LA DESTRUCCIÓN DEL TEMPLO.
Liderados por los zelotas, muchos se negaron a pagar los impuestos romanos y a reconocer la autoridad de su imperio, atacando tanto a romanos como a sus aliados judíos.
Por su parte, en la Roma de Augusto y sus sucesores se fue consolidando el culto imperial, pero la población judía se negó a aceptarlo. No podían tolerar que un hombre fuera Dios y mucho menos que su estatua se colocara en el templo de Jerusalén, como en ocasiones se les exigió.

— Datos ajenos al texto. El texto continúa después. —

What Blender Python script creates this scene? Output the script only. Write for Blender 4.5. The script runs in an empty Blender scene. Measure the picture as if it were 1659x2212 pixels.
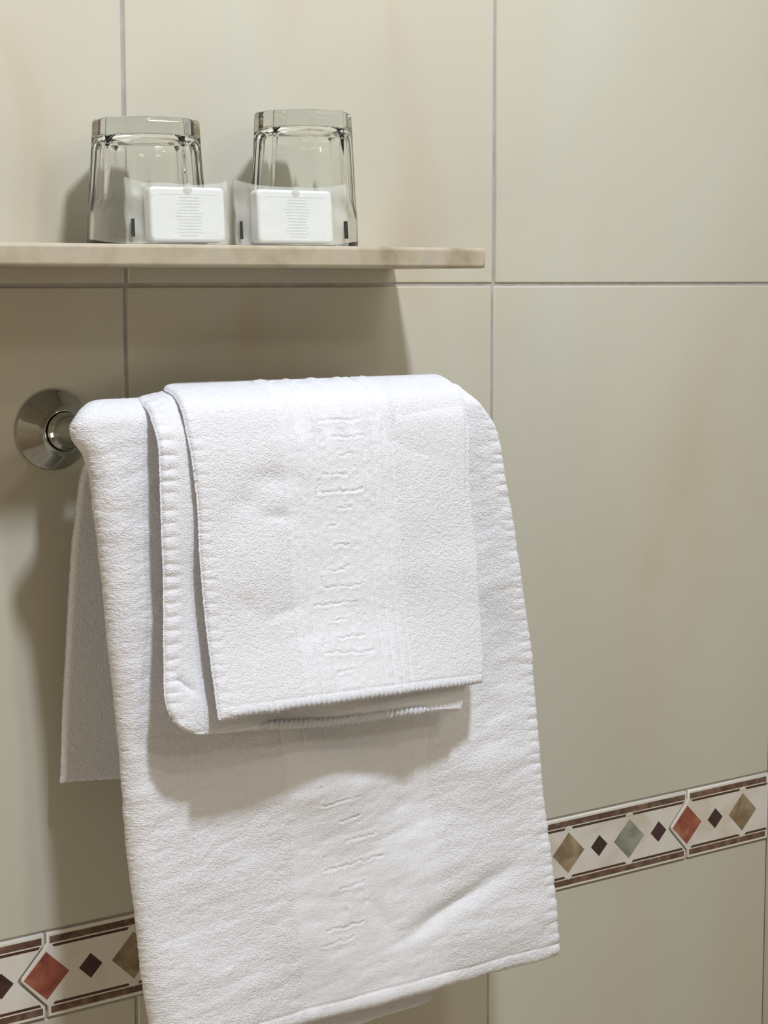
import bpy, bmesh, math, random
import numpy as np
from mathutils import Vector, Matrix

S = bpy.context.scene
C = S.collection
random.seed(4)

# ------------------------------------------------------------------ camera
CAM = dict(f=4200.026, yaw=.6127, pitch=-.1178, roll=-.0007, pos=(-.6521, -1.2471, .0018))
def cam_axes():
    y, p, r = CAM['yaw'], CAM['pitch'], CAM['roll']
    f = np.array([math.sin(y)*math.cos(p), math.cos(y)*math.cos(p), math.sin(p)])
    a = np.array([math.cos(y), -math.sin(y), 0.0]); u = np.cross(a, f)
    return a*math.cos(r)+u*math.sin(r), -a*math.sin(r)+u*math.cos(r), f
AR, AU, AF = cam_axes()
cd = bpy.data.cameras.new('camera'); cam = bpy.data.objects.new('camera', cd); C.objects.link(cam)
cd.sensor_fit = 'HORIZONTAL'; cd.sensor_width = 36.0
cd.lens = CAM['f']/1659*36.0
cd.clip_start = .05; cd.clip_end = 20
m = Matrix(((AR[0], AU[0], -AF[0], CAM['pos'][0]), (AR[1], AU[1], -AF[1], CAM['pos'][1]),
            (AR[2], AU[2], -AF[2], CAM['pos'][2]), (0, 0, 0, 1)))
cam.matrix_world = m
S.camera = cam

# ------------------------------------------------------------------ world, lights, exposure
S.view_settings.view_transform = 'Standard'; S.view_settings.look = 'None'
S.view_settings.gamma = 1; S.view_settings.use_curve_mapping = False
S.view_settings.exposure = 0.0
w = bpy.data.worlds.new('world'); S.world = w; w.use_nodes = True
w.node_tree.nodes['Background'].inputs[0].default_value = (1, .96, .9, 1)
w.node_tree.nodes['Background'].inputs[1].default_value = .05

CEIL, FLOOR = 1.2, -1.5
XL, XR, YF = -1.5, .6635, -2.3
def area(name, loc, size, power, color, target=None, shape='DISK', sy=None):
    l = bpy.data.lights.new(name, 'AREA'); l.shape = shape; l.size = size
    if sy: l.size_y = sy
    l.energy = power; l.color = color
    o = bpy.data.objects.new(name, l); C.objects.link(o); o.location = loc
    d = Vector(target or (loc[0], loc[1], loc[2]-1)) - Vector(loc)
    o.rotation_euler = d.to_track_quat('-Z', 'Y').to_euler()
    return o
# a recessed ceiling lamp close to the wall, a second deeper in the room, then two added fills
area('lamp_near_wall', (.0, -.90, CEIL-.03), .13, 19.2, (.905, .975, 1.105), (.08, -.3, 0))
area('lamp_middle', (.5, -1.9, .855), .18, 2.7, (1.0, .965, .90), (.1, 0, -.2))
area('fill_bounce', (.38, -1.6, CEIL-.03), .16, 4.5, (1.0, .92, .78), (-.5, -1.8, -.6))  # added fill, aimed away from the wall for warm bounce
area('fill_left', (-1.42, -.95, -.60), .6, 5.2, (1.0, .90, .75), (-.05, -.03, -.45))  # added soft fill that lifts the shadows from the left, no real fitting

# ------------------------------------------------------------------ helpers
def U(px, py, d):
    """point of the plane d metres in front of the back wall"""
    v = AF + AR*(px-829.5)/CAM['f'] - AU*(py-1106)/CAM['f']
    t = (-d - CAM['pos'][1])/v[1]
    return np.array([CAM['pos'][0]+t*v[0], -d, CAM['pos'][2]+t*v[2]])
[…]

Pero, para los romanos, resultaba inadmisible que los judíos se enfrentasen a su poder.
Por eso, cuando se produjo la gran insurrección judía en el año 67, con la toma de Jerusalén por los zelotas y sus seguidores, y el asesinato de la guarnición romana, Roma contraatacó con una guerra de exterminio que duró tres años y destruyó definitivamente el templo, símbolo de la independencia judía.
Nunca se ha reconstruido y, en la actualidad, solo queda el «muro de las lamentaciones». Además, medio siglo después, entre los años 132 y 135, se produjo otra insurrección, que llevó a los romanos incluso a impedir durante un tiempo, bajo pena de muerte, el acceso de los judíos a Jerusalén.
Ante tantas derrotas y circunstancias adversas, se multiplicó el fenómeno de la diáspora y el judaísmo tuvo que replantear su supervivencia, pero ya sin templo, sin tierra y sin reino.